“Absolute beginners”: how to improve English language

Here we are at the second appointment of the “Absolute Beginners” section dedicated to those taking their first steps in the world of research.

We would like to apologise to those of you whose mother tongue is English. Still, in today’s article, we will talk about one of the first problems young researchers (and students) run into when they start doing research: the English language.

How to write (and read) better

This is a question I am often asked by students. In general, even in native speakers, the only way to write better is to read a lot. By reading a lot, you can store vocabulary and expressions and become more familiar with grammar. Read a lot of scientific articles. You will also quickly understand the differences in ‘style’ of scientific language and the cloud of words most often used about your research topic. It is not always necessary to understand every sentence precisely at first glance or to translate line by line. Still, it is advisable to keep a vocabulary handy first, especially for the more ‘technical’ terms. Obviously, getting to grips with grammar is not a bad idea either. Often in Italy, advanced courses are organised for doctoral students and researchers to ‘refresh their memory on grammar, but it is also easy to find material on your own. Online many sites offer courses, although for me the best thing was to buy two English grammar books, one at ‘intermediate’ level and one at ‘expert’ level, with lots of exercises, and start from there. I had studied English well in high school. Still, all the courses and exams were in Italian during university, and I had lost a bit of my edge.

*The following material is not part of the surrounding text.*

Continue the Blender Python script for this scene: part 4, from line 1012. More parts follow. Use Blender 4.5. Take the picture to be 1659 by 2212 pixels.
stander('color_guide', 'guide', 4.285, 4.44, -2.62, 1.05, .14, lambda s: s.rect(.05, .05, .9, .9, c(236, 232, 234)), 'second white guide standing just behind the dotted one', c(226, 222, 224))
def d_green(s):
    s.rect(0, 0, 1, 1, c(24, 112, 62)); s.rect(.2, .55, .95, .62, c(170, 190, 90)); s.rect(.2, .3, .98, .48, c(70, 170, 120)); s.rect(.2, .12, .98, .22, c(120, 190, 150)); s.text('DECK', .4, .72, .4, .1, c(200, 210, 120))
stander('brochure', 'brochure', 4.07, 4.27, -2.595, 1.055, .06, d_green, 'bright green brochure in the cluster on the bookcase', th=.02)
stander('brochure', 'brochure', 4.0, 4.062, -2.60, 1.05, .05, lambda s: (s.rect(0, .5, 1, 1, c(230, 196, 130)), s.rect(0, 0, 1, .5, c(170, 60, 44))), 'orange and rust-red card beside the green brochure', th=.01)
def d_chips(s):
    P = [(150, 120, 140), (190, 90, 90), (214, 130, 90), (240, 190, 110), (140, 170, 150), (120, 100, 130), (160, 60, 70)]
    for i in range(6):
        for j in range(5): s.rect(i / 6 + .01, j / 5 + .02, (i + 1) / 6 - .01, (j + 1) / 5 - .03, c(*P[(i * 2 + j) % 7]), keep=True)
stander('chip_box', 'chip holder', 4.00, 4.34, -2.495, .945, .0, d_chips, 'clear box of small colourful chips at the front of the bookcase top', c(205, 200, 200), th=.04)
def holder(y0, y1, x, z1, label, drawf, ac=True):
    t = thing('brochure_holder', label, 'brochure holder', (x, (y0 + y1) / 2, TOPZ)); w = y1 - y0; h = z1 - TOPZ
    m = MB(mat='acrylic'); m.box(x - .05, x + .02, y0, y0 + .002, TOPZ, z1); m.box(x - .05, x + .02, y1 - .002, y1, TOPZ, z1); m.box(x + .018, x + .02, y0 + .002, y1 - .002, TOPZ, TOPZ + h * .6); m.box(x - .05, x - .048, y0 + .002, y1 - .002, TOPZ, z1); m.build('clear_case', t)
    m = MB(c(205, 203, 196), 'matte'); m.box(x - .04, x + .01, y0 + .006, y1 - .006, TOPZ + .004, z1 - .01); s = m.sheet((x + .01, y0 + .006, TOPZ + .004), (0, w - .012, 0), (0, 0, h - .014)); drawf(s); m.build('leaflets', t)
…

Photo by Lewis Keegan on Unsplash

How to listen better

Not only reading is essential in research but also in listening. All scientific conferences and symposiums worldwide are in English. All keynote speeches, workshops, presentations and sometimes even specific courses are in English. Also, to meet researchers from other countries, make contacts, establish relationships, and talk about your research, it is essential to understand what is being said. And in my opinion, this is the most fun part of learning! You can take advantage of the options of all the streaming platforms that allow you to watch a film in its original language: you start by watching movies with subtitles in your own language and then watch them directly in English without subtitles. I started with films I had already seen and then moved on to new movies. Afterwards, you can also switch to audiobooks, which are more difficult because you don’t have any images to support your understanding. In this case, however, you can start from books that you have already read or that are simpler and then move on to new and more complex novels or essays. Finally, I have always found podcasts helpful. You can choose the topic that interests you the most (science, music, history, sport, fashion, there are really for all tastes) and deepen it. On Spotify, the BBC (but not only) also makes podcasts, especially for those new to the English language.

How to speak better

There are few alternatives here: you need to practise. It’s difficult at first, especially for shy people, but you have to take the plunge. Most people you meet will have the same problem as you and will be happy to talk and meet new people. Every now and then, you will also meet someone who is even shyer than you or ruder: don’t worry and don’t give up. It also happens in everyday life that you meet more or less helpful or open or kind people. The same thing happens at conferences or on an aeroplane. As in the case of grammar, if you want to improve your pronunciation and conversational skills (as well as your listening skills), you can also take private lessons with native speakers, courses of this kind are offered in every city. Obviously, you will see the real difference after having done a visiting period abroad (do it if you have the opportunity, even for a short time): your English will improve in all aspects.

Photo by Paul Hanaoka on Unsplash

Online tools

Once you have improved the main aspects: reading, writing, listening and speaking, you can also use some online tools. I do not recommend doing this before. Online translators and proofreaders are better than they used to be. Still, they are of no help if you do not already have an excellent knowledge of the language. Only you know what you want to say and how to say it most correctly. However, especially when it comes to assessing what you have written, various tools can help. The one I used the most is Word Reference, which offers an extensive vocabulary with definitions, synonyms, usage, correct placement in sentences and conjugations. For the proper use of a word in a context, I have always found beneficial Converso, which shows many examples of using a word in common sentences showing all the meanings and nuances. Finally, I always find Grammarly useful, unlike the others, not a translator but a corrector. Entering a text, Grammarly identifies the main grammatical errors and incorrect uses of the language. Grammarly has also recently added the possibility of selecting different “styles” to get suggestions accordingly (“formal”, “informal”, “colloquial”, …).